On to Paris! We stayed for 5 nights at Maisons Lafayette which was a campsite in an outer suburb of Paris. It was 10 mins walk to the station and on the river Seine. It was great to watch all the barges hurtling up and down the river. Caleb really enjoyed this campsite as he could do lots of laps on his bike, and Josh and Daniel had plenty of room to kick the football. Amazingly enough, even after a full day’s walking around Paris they could still have the energy to kick a footy!

In Paris we saw the obvious attractions – the Eiffel tower and the Arc d’Triumphe – but also the not so obvious such as a visit to the Paris Sewers which are 100’s of years old (something Josh wanted to see). We managed to visit 3 art galleries, the Louvre for the Mona Lisa (somewhat disappointing in size, but still the boys’ favorite painting), the Musee d’Orsay for all the impressionist paintings and the Musee d’Orangerie for Monet’s water lilies. I loved Monet’s water lilies and all the other Monet’s, Van Gogh’s and Renoir’s at d’Orsay. Somehow Tim found a more pressing engagement for the last 2 art galleries and did not join us. I told the boys that we were having their fix of art for the month and apart from some protests I think they quite enjoyed seeing it. They have certainly been inspired to copy some paintings on their own. It has really helped to bring along the ‘Katie’ series of art books that I have, where Katie jumps into paintings and interacts with the people in them. A lot of the paintings that she jumps into we saw in real life. It was wonderful to see Daniel’s excitement as he squealed ‘Look!’ and showed me one that he recognized from the Katie books. After seeing the Louve and d’Orsay, he was also able to describe Renaissance paintings compared to Impressionist which I thought was pretty impressive for a five year old! For the boys though, the best thing about Paris was the day we spent at Disneyland. Caleb loved the Star Wars ride and spent much time afterwards in highly animated conversation about it (as only he can!); Daniel loved the rollercoaster on Thunder Mountain and Josh loved the Aerosmith rollercoaster (that Tim will not go on with him again!).

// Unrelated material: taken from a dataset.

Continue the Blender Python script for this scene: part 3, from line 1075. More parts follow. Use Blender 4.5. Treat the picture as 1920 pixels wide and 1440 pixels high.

 From Paris we moved on to the Loire Valley, and here we are now staying near the Cherverny Chateaux. So now you are up to date with our journey!


 likes / 2 Comments
  1. Justine /

    Wow it sounds like you are having an amazing time. I’m looking forward to reading more of your adventures, and it is really making me want to get back over to Europe and do some travelling myself! Glad you are all having such a great time. Take care, Justine xx

  2. stu /

    It may not surprise you to know that the French use less soap per capita than anywhere else in Europe…. Glad you got to experiecn French camp toilets, tell the boys it is character building!